▶ **SHORT PROBLEM**
Extract the listing in its entirety, keeping each line identical to the original.

▶ **SUPPLIED INFORMATION**
□ □ □ □ □ □ □

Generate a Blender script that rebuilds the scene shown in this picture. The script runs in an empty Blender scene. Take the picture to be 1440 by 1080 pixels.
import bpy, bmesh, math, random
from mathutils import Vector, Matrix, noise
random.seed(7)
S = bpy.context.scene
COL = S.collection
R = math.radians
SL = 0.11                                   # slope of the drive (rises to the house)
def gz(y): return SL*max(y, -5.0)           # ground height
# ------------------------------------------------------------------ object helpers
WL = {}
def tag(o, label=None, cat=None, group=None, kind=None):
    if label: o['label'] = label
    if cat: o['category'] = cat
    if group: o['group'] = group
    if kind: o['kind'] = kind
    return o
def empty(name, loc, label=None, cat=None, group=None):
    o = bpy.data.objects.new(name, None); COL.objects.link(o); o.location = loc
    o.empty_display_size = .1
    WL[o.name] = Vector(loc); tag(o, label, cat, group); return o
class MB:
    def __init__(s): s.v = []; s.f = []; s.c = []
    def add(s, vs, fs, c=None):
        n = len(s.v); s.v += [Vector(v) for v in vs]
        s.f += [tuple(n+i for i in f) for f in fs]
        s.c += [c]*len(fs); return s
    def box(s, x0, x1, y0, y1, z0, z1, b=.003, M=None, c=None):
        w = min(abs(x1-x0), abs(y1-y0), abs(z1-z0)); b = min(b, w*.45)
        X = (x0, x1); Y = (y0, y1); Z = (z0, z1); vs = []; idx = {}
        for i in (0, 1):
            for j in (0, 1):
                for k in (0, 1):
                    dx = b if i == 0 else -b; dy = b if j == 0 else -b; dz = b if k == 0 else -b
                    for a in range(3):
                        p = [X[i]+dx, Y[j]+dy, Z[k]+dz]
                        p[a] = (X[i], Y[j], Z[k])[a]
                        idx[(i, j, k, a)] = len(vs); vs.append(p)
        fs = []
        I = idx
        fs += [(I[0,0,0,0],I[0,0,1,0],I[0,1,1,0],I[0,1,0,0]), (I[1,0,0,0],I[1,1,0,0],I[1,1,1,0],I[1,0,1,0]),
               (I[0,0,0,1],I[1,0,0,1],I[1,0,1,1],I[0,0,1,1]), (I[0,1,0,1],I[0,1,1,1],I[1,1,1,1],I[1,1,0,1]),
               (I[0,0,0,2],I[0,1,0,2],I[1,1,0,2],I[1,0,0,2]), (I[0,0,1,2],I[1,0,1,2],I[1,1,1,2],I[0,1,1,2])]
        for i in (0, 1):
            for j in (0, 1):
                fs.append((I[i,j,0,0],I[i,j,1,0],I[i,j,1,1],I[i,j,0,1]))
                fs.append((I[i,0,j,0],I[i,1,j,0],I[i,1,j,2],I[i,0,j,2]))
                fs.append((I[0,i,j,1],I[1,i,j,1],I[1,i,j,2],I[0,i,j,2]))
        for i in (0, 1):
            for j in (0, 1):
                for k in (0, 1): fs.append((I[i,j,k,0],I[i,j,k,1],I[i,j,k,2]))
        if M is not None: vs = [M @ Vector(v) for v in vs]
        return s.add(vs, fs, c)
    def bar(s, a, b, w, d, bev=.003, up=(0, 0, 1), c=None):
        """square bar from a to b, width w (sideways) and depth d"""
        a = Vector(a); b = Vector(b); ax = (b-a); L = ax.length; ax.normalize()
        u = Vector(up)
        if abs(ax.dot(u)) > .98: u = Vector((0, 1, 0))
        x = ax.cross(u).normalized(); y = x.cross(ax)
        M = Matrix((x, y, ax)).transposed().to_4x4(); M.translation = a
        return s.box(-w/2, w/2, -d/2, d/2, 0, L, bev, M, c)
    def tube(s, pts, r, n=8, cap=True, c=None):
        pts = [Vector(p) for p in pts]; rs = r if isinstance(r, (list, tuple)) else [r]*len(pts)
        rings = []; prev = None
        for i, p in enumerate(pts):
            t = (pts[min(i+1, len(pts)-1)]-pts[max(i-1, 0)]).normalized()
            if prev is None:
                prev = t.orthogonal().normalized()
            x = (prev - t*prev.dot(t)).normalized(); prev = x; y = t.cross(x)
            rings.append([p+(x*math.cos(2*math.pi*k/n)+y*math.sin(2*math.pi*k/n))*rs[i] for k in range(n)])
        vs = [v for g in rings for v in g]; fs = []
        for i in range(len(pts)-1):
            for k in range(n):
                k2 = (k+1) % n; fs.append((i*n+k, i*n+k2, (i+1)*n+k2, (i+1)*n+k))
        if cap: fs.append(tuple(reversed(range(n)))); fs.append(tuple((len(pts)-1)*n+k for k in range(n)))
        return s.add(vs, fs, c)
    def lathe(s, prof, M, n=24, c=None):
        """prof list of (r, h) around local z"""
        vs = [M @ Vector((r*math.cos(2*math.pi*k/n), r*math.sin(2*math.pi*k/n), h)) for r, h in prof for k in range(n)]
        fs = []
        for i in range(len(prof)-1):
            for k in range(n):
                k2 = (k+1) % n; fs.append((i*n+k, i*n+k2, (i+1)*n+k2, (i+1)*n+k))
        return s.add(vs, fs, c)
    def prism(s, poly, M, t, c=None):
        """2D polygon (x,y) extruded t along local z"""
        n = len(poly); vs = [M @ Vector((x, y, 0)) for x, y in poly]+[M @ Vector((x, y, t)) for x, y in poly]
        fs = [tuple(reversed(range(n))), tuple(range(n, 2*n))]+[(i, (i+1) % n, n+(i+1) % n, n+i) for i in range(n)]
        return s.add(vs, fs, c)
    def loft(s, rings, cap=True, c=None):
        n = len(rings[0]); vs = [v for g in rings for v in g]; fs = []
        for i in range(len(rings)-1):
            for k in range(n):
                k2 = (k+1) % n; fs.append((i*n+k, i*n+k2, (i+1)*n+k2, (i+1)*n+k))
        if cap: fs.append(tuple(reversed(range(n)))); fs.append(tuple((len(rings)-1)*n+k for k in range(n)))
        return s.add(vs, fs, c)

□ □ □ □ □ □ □

▶ **ANSWER TO THIS PROBLEM**
Generate a Blender script that rebuilds the scene shown in this picture. The script runs in an empty Blender scene. Take the picture to be 1440 by 1080 pixels.
import bpy, bmesh, math, random
from mathutils import Vector, Matrix, noise
random.seed(7)
S = bpy.context.scene
COL = S.collection
R = math.radians
SL = 0.11                                   # slope of the drive (rises to the house)
def gz(y): return SL*max(y, -5.0)           # ground height
# ------------------------------------------------------------------ object helpers
WL = {}
def tag(o, label=None, cat=None, group=None, kind=None):
    if label: o['label'] = label
    if cat: o['category'] = cat
    if group: o['group'] = group
    if kind: o['kind'] = kind
    return o
def empty(name, loc, label=None, cat=None, group=None):
    o = bpy.data.objects.new(name, None); COL.objects.link(o); o.location = loc
    o.empty_display_size = .1
    WL[o.name] = Vector(loc); tag(o, label, cat, group); return o
class MB:
    def __init__(s): s.v = []; s.f = []; s.c = []
    def add(s, vs, fs, c=None):
        n = len(s.v); s.v += [Vector(v) for v in vs]
        s.f += [tuple(n+i for i in f) for f in fs]
        s.c += [c]*len(fs); return s
    def box(s, x0, x1, y0, y1, z0, z1, b=.003, M=None, c=None):
        w = min(abs(x1-x0), abs(y1-y0), abs(z1-z0)); b = min(b, w*.45)
        X = (x0, x1); Y = (y0, y1); Z = (z0, z1); vs = []; idx = {}
        for i in (0, 1):
            for j in (0, 1):
                for k in (0, 1):
                    dx = b if i == 0 else -b; dy = b if j == 0 else -b; dz = b if k == 0 else -b
                    for a in range(3):
                        p = [X[i]+dx, Y[j]+dy, Z[k]+dz]
                        p[a] = (X[i], Y[j], Z[k])[a]
                        idx[(i, j, k, a)] = len(vs); vs.append(p)
        fs = []
        I = idx
        fs += [(I[0,0,0,0],I[0,0,1,0],I[0,1,1,0],I[0,1,0,0]), (I[1,0,0,0],I[1,1,0,0],I[1,1,1,0],I[1,0,1,0]),
               (I[0,0,0,1],I[1,0,0,1],I[1,0,1,1],I[0,0,1,1]), (I[0,1,0,1],I[0,1,1,1],I[1,1,1,1],I[1,1,0,1]),
               (I[0,0,0,2],I[0,1,0,2],I[1,1,0,2],I[1,0,0,2]), (I[0,0,1,2],I[1,0,1,2],I[1,1,1,2],I[0,1,1,2])]
        for i in (0, 1):
            for j in (0, 1):
                fs.append((I[i,j,0,0],I[i,j,1,0],I[i,j,1,1],I[i,j,0,1]))
                fs.append((I[i,0,j,0],I[i,1,j,0],I[i,1,j,2],I[i,0,j,2]))
                fs.append((I[0,i,j,1],I[1,i,j,1],I[1,i,j,2],I[0,i,j,2]))
        for i in (0, 1):
            for j in (0, 1):
                for k in (0, 1): fs.append((I[i,j,k,0],I[i,j,k,1],I[i,j,k,2]))
        if M is not None: vs = [M @ Vector(v) for v in vs]
        return s.add(vs, fs, c)
    def bar(s, a, b, w, d, bev=.003, up=(0, 0, 1), c=None):
        """square bar from a to b, width w (sideways) and depth d"""
        a = Vector(a); b = Vector(b); ax = (b-a); L = ax.length; ax.normalize()
        u = Vector(up)
        if abs(ax.dot(u)) > .98: u = Vector((0, 1, 0))
        x = ax.cross(u).normalized(); y = x.cross(ax)
        M = Matrix((x, y, ax)).transposed().to_4x4(); M.translation = a
        return s.box(-w/2, w/2, -d/2, d/2, 0, L, bev, M, c)
    def tube(s, pts, r, n=8, cap=True, c=None):
        pts = [Vector(p) for p in pts]; rs = r if isinstance(r, (list, tuple)) else [r]*len(pts)
        rings = []; prev = None
        for i, p in enumerate(pts):
            t = (pts[min(i+1, len(pts)-1)]-pts[max(i-1, 0)]).normalized()
            if prev is None:
                prev = t.orthogonal().normalized()
            x = (prev - t*prev.dot(t)).normalized(); prev = x; y = t.cross(x)
            rings.append([p+(x*math.cos(2*math.pi*k/n)+y*math.sin(2*math.pi*k/n))*rs[i] for k in range(n)])
        vs = [v for g in rings for v in g]; fs = []
        for i in range(len(pts)-1):
            for k in range(n):
                k2 = (k+1) % n; fs.append((i*n+k, i*n+k2, (i+1)*n+k2, (i+1)*n+k))
        if cap: fs.append(tuple(reversed(range(n)))); fs.append(tuple((len(pts)-1)*n+k for k in range(n)))
        return s.add(vs, fs, c)
    def lathe(s, prof, M, n=24, c=None):
        """prof list of (r, h) around local z"""
        vs = [M @ Vector((r*math.cos(2*math.pi*k/n), r*math.sin(2*math.pi*k/n), h)) for r, h in prof for k in range(n)]
        fs = []
        for i in range(len(prof)-1):
            for k in range(n):
                k2 = (k+1) % n; fs.append((i*n+k, i*n+k2, (i+1)*n+k2, (i+1)*n+k))
        return s.add(vs, fs, c)
    def prism(s, poly, M, t, c=None):
        """2D polygon (x,y) extruded t along local z"""
        n = len(poly); vs = [M @ Vector((x, y, 0)) for x, y in poly]+[M @ Vector((x, y, t)) for x, y in poly]
        fs = [tuple(reversed(range(n))), tuple(range(n, 2*n))]+[(i, (i+1) % n, n+(i+1) % n, n+i) for i in range(n)]
        return s.add(vs, fs, c)
    def loft(s, rings, cap=True, c=None):
        n = len(rings[0]); vs = [v for g in rings for v in g]; fs = []
        for i in range(len(rings)-1):
            for k in range(n):
                k2 = (k+1) % n; fs.append((i*n+k, i*n+k2, (i+1)*n+k2, (i+1)*n+k))
        if cap: fs.append(tuple(reversed(range(n)))); fs.append(tuple((len(rings)-1)*n+k for k in range(n)))
        return s.add(vs, fs, c)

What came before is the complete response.